Wednesday, Feb 21st

Last updateWed, 21 Feb 2018 12pm

Woman Arrested For Removing Hijab in Tehran Refuses to Repent Despite Facing 10 Years in Prison


CHRI - Narges Hosseini, who was arrested for protesting Iran’s compulsory hijab, refused to appear in court to face charges punishable by up to 10 years, including “encouraging immorality or prostitution.”

“Ms. Hosseini did not even appear in court to express remorse for her action. She said she objects to the forced hijab and considers it her legal right to express her protest,” Hosseini’s lawyer, Nasrin Sotoudeh, told the Center for Human Rights in Iran (CHRI) on February 5, 2018.

Hosseini, 32, has been in detention since January 29, 2018. She was unable to pay the $135,000 USD bail set by the judge presiding over her case.

She was arrested on January 29, 2018, for posting a photo on social media of herself standing on a bench holding her white headscarf like a flag on Tehran’s Revolution’s Street.

All women in Iran are required to cover their hair and bodies in public.

Vida Movahed was the first woman to be arrested after she did the same thing in late December 2017 in Tehran. The act of removing your headscarf in public and waving it like a flag has become a symbol for the “Girls of Revolution Street” movement, which advocates choice over compulsion for women’s clothing.

“Ms. Hosseini is being held in difficult circumstances in Gharchak Prison [south of Tehran] but she is not prepared to say she is sorry,” Sotoudeh, a prominent human rights lawyer, told CHRI. “She believes she’s innocent.”

Hosseini is facing the charges of, “openly committing a har?m [sinful] act” and “violating public prudency” under Article 638 and “encouraging immorality or prostitution” under Article 639.

According to Article 639 of Iran’s Islamic Penal Code, “The following individuals shall be sentenced to one year to 10 years’ imprisonment… A – Anyone who establishes or directs a place of immorality or prostitution. B – Anyone who facilitates or encourages people to commit immorality or prostitution.”

Article 638 states, “Anyone in public places and roads who openly commits a har?m [sinful] act, in addition to the punishment provided for the act, shall be sentenced to two months’ imprisonment or up to 74 lashes; and if they commit an act that is not punishable but violates public prudency, they shall only be sentenced to 10 days to two months’ imprisonment or up to 74 lashes.”

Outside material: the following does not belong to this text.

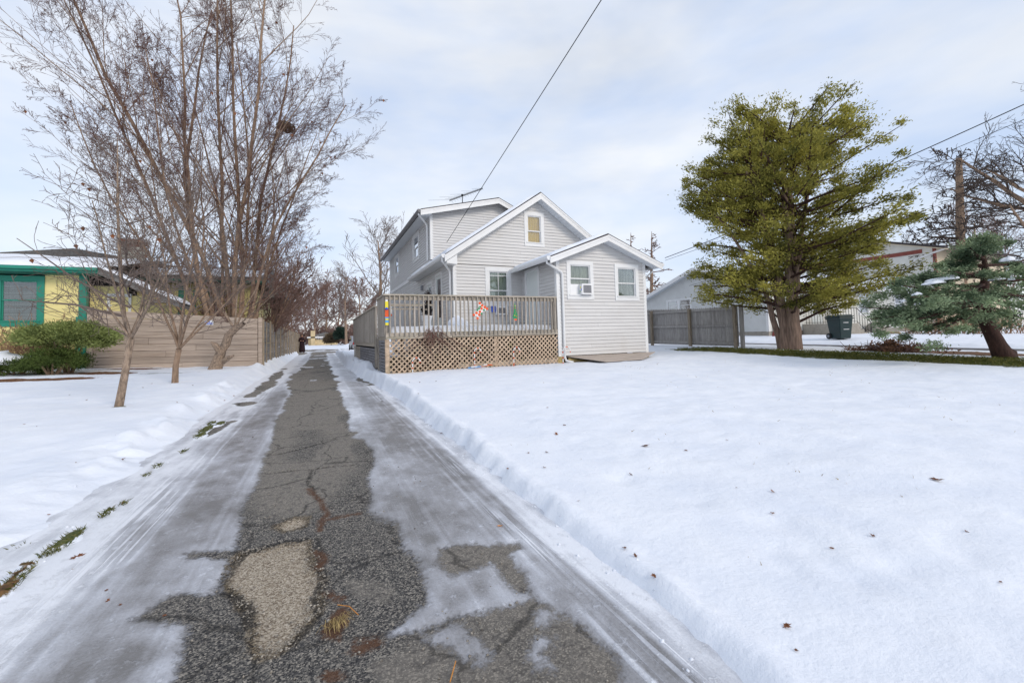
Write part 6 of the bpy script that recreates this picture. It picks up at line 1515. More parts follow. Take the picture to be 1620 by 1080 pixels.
# ------------------------------------------------------------------ neighbour's picket fence
nf = thing('picket_fence', 'tall grey wooden picket fence between the annex and the cedar', 'fence', (14, 13, .45))
FXN = 14.0; y_a, y_b = 10.85, 17.6
rng = np.random.default_rng(15); y = y_a
def fgz(y): return .30 + .0165 * (y - 4.5)
pk = 0
while y < y_b:
    w = .098; h = 1.50 + .02 * rng.random() + .05 * math.sin(y * .9); z0 = fgz(y) + .06
    mb = MB(); mb.prism([(FXN, y, z0), (FXN, y + w, z0), (FXN, y + w, z0 + h - .03), (FXN, y + w * .5, z0 + h + .03), (FXN, y, z0 + h - .03)], (.02, 0, 0)); own(mb.build('picket', M['picket']), nf); y += w + .006
for hz in (.12, .78, 1.42):
    for k in range(3):
        a, b = y_a + k * 2.25, y_a + (k + 1) * 2.25 - .02; mb = MB(); mb.prism([(FXN - .045, a, fgz(a) + hz), (FXN - .045, b, fgz(b) + hz), (FXN - .045, b, fgz(b) + hz + .085), (FXN - .045, a, fgz(a) + hz + .085)], (.042, 0, 0)); own(mb.build('rail', M['picket']), nf)
for yy in (10.9, 13.0, 15.2, 17.4):
    mb = MB(); mb.box(FXN - .15, FXN - .048, yy - .05, yy + .05, fgz(yy) - .1, fgz(yy) + 1.55); own(mb.build('post', M['post']), nf)
mb = MB(); mb.box(FXN + .022, FXN + .12, y_a - .16, y_a - .04, fgz(y_a), fgz(y_a) + 1.6); own(mb.build('post', M['picket']), nf)
# ------------------------------------------------------------------ neighbour's ranch house
rh = thing('ranch_house', 'long low house with pale siding, white gable and front steps behind the cedar', 'house', (22.4, 15.5, .5))
def rp(mb, name, mat, **k): return own(mb.build(name, M[mat], **k), rh)
RX0, RX1, RY0, RY1, RZ0, RZE = 22.4, 38.5, 15.5, 25.2, .95, 3.35
RYC = 20.2; RZR = 5.0
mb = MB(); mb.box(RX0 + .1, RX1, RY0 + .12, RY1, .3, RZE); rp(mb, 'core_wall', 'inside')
def rsiding(*a, **k): o = siding(None, *a, joined=True, row=.115, **k); own(o, rh); return o
# gable end facing the grey house, greyer cream with its shade put into the colour
gop = [(20.7, 22.9, 2.35, 3.3)]
rsiding((RX0, 0, 0), (0, 1, 0), (-1, 0, 0), [(RY0 + .05, RZ0), (RY1, RZ0), (RY1, RZE + .1), (RYC, RZR), (RY0 + .05, RZE + .1)], gop, mat='cream_shaded')
fop = [(23.15, 24.5, 1.75, 3.0), (26.2, 27.3, 1.32, 3.25), (30.95, 32.25, 1.80, 3.3), (35.2, 36.4, 1.8, 3.3)]
rsiding((0, RY0, 0), (1, 0, 0), (0, -1, 0), [(RX0 + .05, RZ0), (RX1, RZ0), (RX1, RZE + .3), (RX0 + .05, RZE + .3)], fop, mat='cream')
mb = MB(); mb.box(RX0 + .01, RX1, RY0 + .01, RY1, .2, RZ0); rp(mb, 'foundation', 'concrete')
mb = MB(); mb.box(RX0 - .03, RX0 + .09, RY0 - .035, RY0 + .0, RZ0 - .02, RZE + .2); mb.box(RX0 - .035, RX0 + .0, RY0 + .003, RY0 + .1, RZ0 - .02, RZE + .2); rp(mb, 'corner_trim', 'trim')
mb = MB(); mb.tube([(RX0 + .32, RY0 - .06, RZE), (RX0 + .32, RY0 - .06, .75), (RX0 + .42, RY0 - .3, .62)], .05, 8); rp(mb, 'downspout', 'trim')
own(window(None, (RX0, 0, 0), (0, 1, 0), (-1, 0, 0), 20.7, 21.8, 2.35, 3.3, .10, 'curtain_dark', glass='glass_side'), rh); own(window(None, (RX0, 0, 0), (0, 1, 0), (-1, 0, 0), 21.8, 22.9, 2.35, 3.3, .10, 'curtain_dark', glass='glass_side'), rh)
for i, w_ in enumerate(fop):
    if i == 1: continue
    own(window(None, (0, RY0, 0), (1, 0, 0), (0, -1, 0), *w_, .14, 'curtain_dark', glass='glass_side'), rh)
mb = MB(); mb.box(fop[1][0], fop[1][1], RY0 - .03, RY0 + .02, 1.32, 3.25); d_ = rp(mb, 'door', 'door', bevel=.01)
mb = MB(); mb.box(fop[1][0] + .2, fop[1][1] - .2, RY0 - .036, RY0 - .03, 1.9, 3.0); p_ = mb.build('pane', M['darkglass']); p_.parent = d_
# roof: ridge along X
for (ya_, za_, yb_, zb_) in ((RY0 - .45, RZE + .05, RYC, RZR + .16), (RY1 + .45, RZE + .05, RYC, RZR + .16)):
    mb = MB(); mb.prism([(RX0 - .4, ya_, za_), (RX0 - .4, yb_, zb_), (RX0 - .4, yb_, zb_ - .06), (RX0 - .4, ya_, za_ - .06)], (RX1 - RX0 + .6, 0, 0)); rp(mb, 'roof', 'shingle_grey')
    mb = MB(); mb.prism([(RX0 - .45, ya_, za_ - .01), (RX0 - .45, yb_, zb_ - .01), (RX0 - .45, yb_, zb_ - .26), (RX0 - .45, ya_, za_ - .24)], (.045, 0, 0)); rp(mb, 'rake_board', 'trim')
    mb = MB(); mb.prism([(RX0 - .40, ya_, za_ - .2), (RX0 - .40, yb_, zb_ - .22), (RX0 - .40, yb_, zb_ - .20), (RX0 - .40, ya_, za_ - .18)], (.4, 0, 0)); rp(mb, 'soffit', 'soffit')
mb = MB(); mb.box(RX0 - .4, RX1, RY0 - .56, RY0 - .45, RZE - .1, RZE + .05); rp(mb, 'gutter', 'gutter'); mb = MB(); mb.box(RX0 - .4, RX1, RY0 - .45, RY0, RZE - .06, RZE - .03); rp(mb, 'soffit', 'soffit')
own(snow_slab(None, [(RX0 - .4, RY0 - .5, RZE + .06), (RX1 + .1, RY0 - .5, RZE + .06), (RX1 + .1, RYC, RZR + .17), (RX0 - .4, RYC, RZR + .17)], .12, seed=51, nu=60), rh); own(snow_slab(None, [(RX0 - .4, RY1 + .4, RZE + .06), (RX1 + .1, RY1 + .4, RZE + .06), (RX1 + .1, RYC, RZR + .17), (RX0 - .4, RYC, RZR + .17)], .10, seed=52), rh)
# stepped porch with iron railings
ps = thing('front_steps', 'concrete front steps with black iron railings left of the wheeled bin', 'steps', (26.8, 15, .5))
sx0 = 25.3
mb = MB(); mb.box(sx0, 28.0, RY0 - 1.5, RY0 - .035, .4, 1.28); own(mb.build('landing', M['concrete'], bevel=.01), ps)
for k in range(4): mb = MB(); mb.box(28.0 + k * .3 + .001, 28.3 + k * .3, RY0 - 1.45, RY0 - .1, .35, 1.11 - k * .18); own(mb.build('step', M['concrete'], bevel=.01), ps)
for yy in (RY0 - 1.42, RY0 - .2):
    for k in range(11):
        x = sx0 + .1 + k * .26; mb = MB(); mb.box(x - .009, x + .009, yy - .009, yy + .009, 1.28, 2.14); own(mb.build('baluster', M['black']), ps)
    for k in range(5):
        x = 28.25 + k * .26; zz = 1.2 - .6 * (x - 28.0); mb = MB(); mb.box(x - .009, x + .009, yy - .009, yy + .009, zz - .15, zz + .85); own(mb.build('baluster', M['black']), ps)
    mb = MB(); mb.tube([(sx0 + .05, yy, 2.15), (28.0, yy, 2.15), (29.4, yy, 1.28), (29.4, yy, .4)], .02, 6); mb.tube([(sx0 + .05, yy, 1.38), (28.0, yy, 1.38), (29.3, yy, .55)], .014, 6); own(mb.build('handrail', M['black']), ps)
# ------------------------------------------------------------------ wheeled bin
bp = atZ(1330, 536, .55); wb_ = thing('wheeled_bin', 'dark green wheeled rubbish bin standing on the snow by the front steps', 'rubbish bin', bp)
BX, BY, BZ = bp
def bpart(mb, name, mat, **k):
    o = mb.build(name, M[mat], **k); own(o, wb_); return o
ang = -.35
def rot(mb):
    c, s = math.cos(ang), math.sin(ang); mb.v = [(BX + c * x - s * y, BY + s * x + c * y, BZ + z) for x, y, z in mb.v]; return mb
mb = MB(); lo = [(-.24, -.28), (.24, -.28), (.24, .28), (-.24, .28)]; hi = [(-.32, -.36), (.32, -.36), (.32, .38), (-.32, .38)]
mb.add([(x, y, .02) for x, y in lo] + [(x, y, .98) for x, y in hi], [(3, 2, 1, 0), (4, 5, 6, 7), (0, 1, 5, 4), (1, 2, 6, 5), (2, 3, 7, 6), (3, 0, 4, 7)]); bpart(rot(mb), 'body', 'bin', bevel=.03)
mb = MB(); mb.box(-.35, .35, -.39, .41, .975, 1.02); mb.box(-.3, .3, -.34, .36, 1.02, 1.06); bpart(rot(mb), 'lid', 'bin', bevel=.015)
mb = MB(); mb.box(-.345, .345, -.40, .40, .87, .915); bpart(rot(mb), 'rim', 'bin', bevel=.008)
mb = MB(); mb.tube([(-.3, .46, .95), (.3, .46, .95)], .02, 6); bpart(rot(mb), 'handle', 'black')
for sx in (-.28, .28):
    mb = MB(); mb.lathe((0, 0, 0), [(.125, -.03), (.135, -.015), (.135, .015), (.125, .03)], 16); mb.v = [(sx + z, .30 + x, .13 + y) for x, y, z in mb.v]; w0 = bpart(rot(mb), 'wheel', 'tyre')
    mb = MB(); mb.lathe((0, 0, 0), [(.06, -.035), (.06, .035)], 10); mb.v = [(sx + z, .30 + x, .13 + y) for x, y, z in mb.v]; h0 = rot(mb).build('hub', M['steel']); h0.parent = w0
for (u0, u1, z0, z1) in ((-.10, .10, .70, .725), (-.12, .14, .41, .432), (-.14, -.12, .70, .725)):
    mb = MB(); f = lambda z: -.28 - .08 * z - .0045; mb.add([(u0, f(z0), z0), (u1, f(z0), z0), (u1, f(z1), z1), (u0, f(z1), z1)], [(0, 1, 2, 3)]); bpart(rot(mb), 'marking', 'white')
mb = MB(); mb.add([(.242 + .08 * .68 + .02, -.2, .66), (.242 + .08 * .68 + .02, .02, .66), (.25 + .08 * .8 + .025, .02, .80), (.25 + .08 * .8 + .025, -.2, .80)], [(0, 1, 2, 3)]); bpart(rot(mb), 'sticker', 'white')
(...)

Hosseini’s lawyer also rejected a senior judicial official’s claim that her client is a drug addict.

On February 4, Judiciary Spokesman Gholam-Hossein Mohseni-Ejei told the semi-official Iranian Students News Agency (ISNA) that some of the hijab protesters “have been taking industrial drugs and participating in an organized plot hatched abroad.”

“Despite the Judiciary Spokesman’s false claim, Narges Hosseini has never consumed drugs in her life,” Sotoudeh told CHRI.

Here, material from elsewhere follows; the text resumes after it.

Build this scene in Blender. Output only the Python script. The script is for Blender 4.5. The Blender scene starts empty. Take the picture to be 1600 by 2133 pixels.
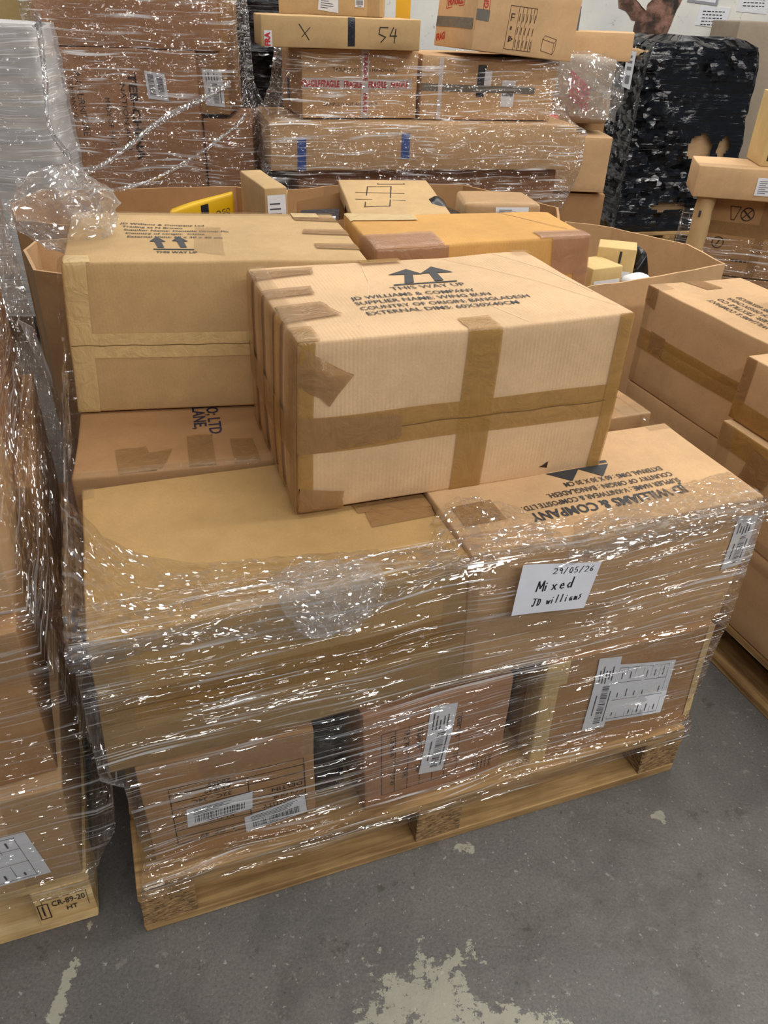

Iranian officials also accused two protesters who died in detention of being drug addicts. Some detainees in Evin Prison were also told by their interrogators to admit to being drug addicts to speed up their release, according to Sotoudeh.

Since late January 2018, at least 29 people have been arrested in cities throughout Iran, including Tehran, Mashhad, Isfahan and Rasht, for joining the “Girls of Revolution Street” movement and posting photos of themselves on social media with their hair uncovered.

On January 30, Prosecutor General Mohammad Jafar Montazeri dismissed the protests as a “minor issue” and criticized the protesters for being “childish.”

“We have a population of about 80 million people and the vast majority of our women either wear the chador or have an appropriate hijab,” he said.

“In these circumstances, they will not allow the enemy to carry out its plans,” added Montazeri. “It was a childish move for a young girl to take off her scarf in a place where people are living their normal lives and some people were assigned to post the films on the cyber network.”

He continued: “I think those who committed these acts did it mostly out of ignorance. Their emotions were stirred by foreign instigations. Most of our people are Muslim and observe religious laws. These actions do not have much of an impact. Anyone appearing on the street without a hijab is committing a crime and can be pursued by the law.”